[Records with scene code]
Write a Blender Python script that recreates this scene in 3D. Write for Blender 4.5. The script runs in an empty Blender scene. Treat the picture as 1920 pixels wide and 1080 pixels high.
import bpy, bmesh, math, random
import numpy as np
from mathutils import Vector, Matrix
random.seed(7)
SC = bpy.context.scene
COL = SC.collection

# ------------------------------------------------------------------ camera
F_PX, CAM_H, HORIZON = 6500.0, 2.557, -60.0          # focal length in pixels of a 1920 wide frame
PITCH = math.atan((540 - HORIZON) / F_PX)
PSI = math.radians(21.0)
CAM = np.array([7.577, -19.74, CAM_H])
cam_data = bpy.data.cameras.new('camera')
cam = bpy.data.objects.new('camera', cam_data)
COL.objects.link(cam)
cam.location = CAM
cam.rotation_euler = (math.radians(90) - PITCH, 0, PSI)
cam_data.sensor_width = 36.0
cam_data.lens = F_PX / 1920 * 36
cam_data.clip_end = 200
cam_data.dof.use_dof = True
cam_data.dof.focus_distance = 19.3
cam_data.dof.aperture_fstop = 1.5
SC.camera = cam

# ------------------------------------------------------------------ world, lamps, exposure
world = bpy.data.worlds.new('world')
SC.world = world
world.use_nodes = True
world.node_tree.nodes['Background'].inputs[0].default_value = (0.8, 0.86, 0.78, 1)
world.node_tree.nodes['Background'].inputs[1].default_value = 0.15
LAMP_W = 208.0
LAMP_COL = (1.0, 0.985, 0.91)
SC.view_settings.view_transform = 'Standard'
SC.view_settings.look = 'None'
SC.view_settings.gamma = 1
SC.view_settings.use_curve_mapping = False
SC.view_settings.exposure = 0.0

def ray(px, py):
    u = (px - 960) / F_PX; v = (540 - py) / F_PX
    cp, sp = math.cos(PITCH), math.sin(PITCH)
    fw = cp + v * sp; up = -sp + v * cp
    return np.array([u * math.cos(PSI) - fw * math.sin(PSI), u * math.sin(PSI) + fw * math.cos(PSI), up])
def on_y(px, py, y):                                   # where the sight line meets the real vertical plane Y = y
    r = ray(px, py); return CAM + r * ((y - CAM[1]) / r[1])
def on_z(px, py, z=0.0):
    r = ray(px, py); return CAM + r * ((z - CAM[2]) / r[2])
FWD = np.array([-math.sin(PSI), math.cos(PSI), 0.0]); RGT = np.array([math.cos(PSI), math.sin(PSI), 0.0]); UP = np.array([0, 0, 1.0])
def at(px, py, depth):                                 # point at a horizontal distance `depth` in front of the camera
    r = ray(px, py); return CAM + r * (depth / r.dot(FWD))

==

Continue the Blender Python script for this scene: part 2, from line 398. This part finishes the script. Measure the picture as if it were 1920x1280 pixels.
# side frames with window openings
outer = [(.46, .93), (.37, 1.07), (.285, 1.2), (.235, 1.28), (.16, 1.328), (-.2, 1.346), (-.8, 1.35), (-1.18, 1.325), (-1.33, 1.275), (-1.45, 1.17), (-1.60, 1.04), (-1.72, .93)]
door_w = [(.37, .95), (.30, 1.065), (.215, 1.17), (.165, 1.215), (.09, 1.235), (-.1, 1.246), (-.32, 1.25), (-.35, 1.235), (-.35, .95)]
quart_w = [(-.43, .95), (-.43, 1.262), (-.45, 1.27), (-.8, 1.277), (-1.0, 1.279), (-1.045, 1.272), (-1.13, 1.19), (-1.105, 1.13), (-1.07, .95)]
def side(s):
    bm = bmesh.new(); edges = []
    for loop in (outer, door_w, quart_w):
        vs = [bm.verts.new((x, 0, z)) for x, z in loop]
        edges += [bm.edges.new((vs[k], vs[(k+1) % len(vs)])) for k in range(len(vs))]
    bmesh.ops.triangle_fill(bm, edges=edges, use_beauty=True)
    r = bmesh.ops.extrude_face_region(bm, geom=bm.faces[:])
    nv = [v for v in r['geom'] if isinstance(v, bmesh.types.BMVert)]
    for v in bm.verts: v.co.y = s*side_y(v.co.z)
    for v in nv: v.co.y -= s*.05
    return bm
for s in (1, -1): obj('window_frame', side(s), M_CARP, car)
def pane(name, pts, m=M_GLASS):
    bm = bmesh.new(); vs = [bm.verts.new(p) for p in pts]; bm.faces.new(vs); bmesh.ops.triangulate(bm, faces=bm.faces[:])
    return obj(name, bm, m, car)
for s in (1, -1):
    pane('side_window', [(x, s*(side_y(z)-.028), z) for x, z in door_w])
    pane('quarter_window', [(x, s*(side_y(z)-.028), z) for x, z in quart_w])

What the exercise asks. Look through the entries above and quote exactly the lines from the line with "Write a Blender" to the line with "COL = SC.collection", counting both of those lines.

Answer to this problem.
Write a Blender Python script that recreates this scene in 3D. Write for Blender 4.5. The script runs in an empty Blender scene. Treat the picture as 1920 pixels wide and 1080 pixels high.
import bpy, bmesh, math, random
import numpy as np
from mathutils import Vector, Matrix
random.seed(7)
SC = bpy.context.scene
COL = SC.collection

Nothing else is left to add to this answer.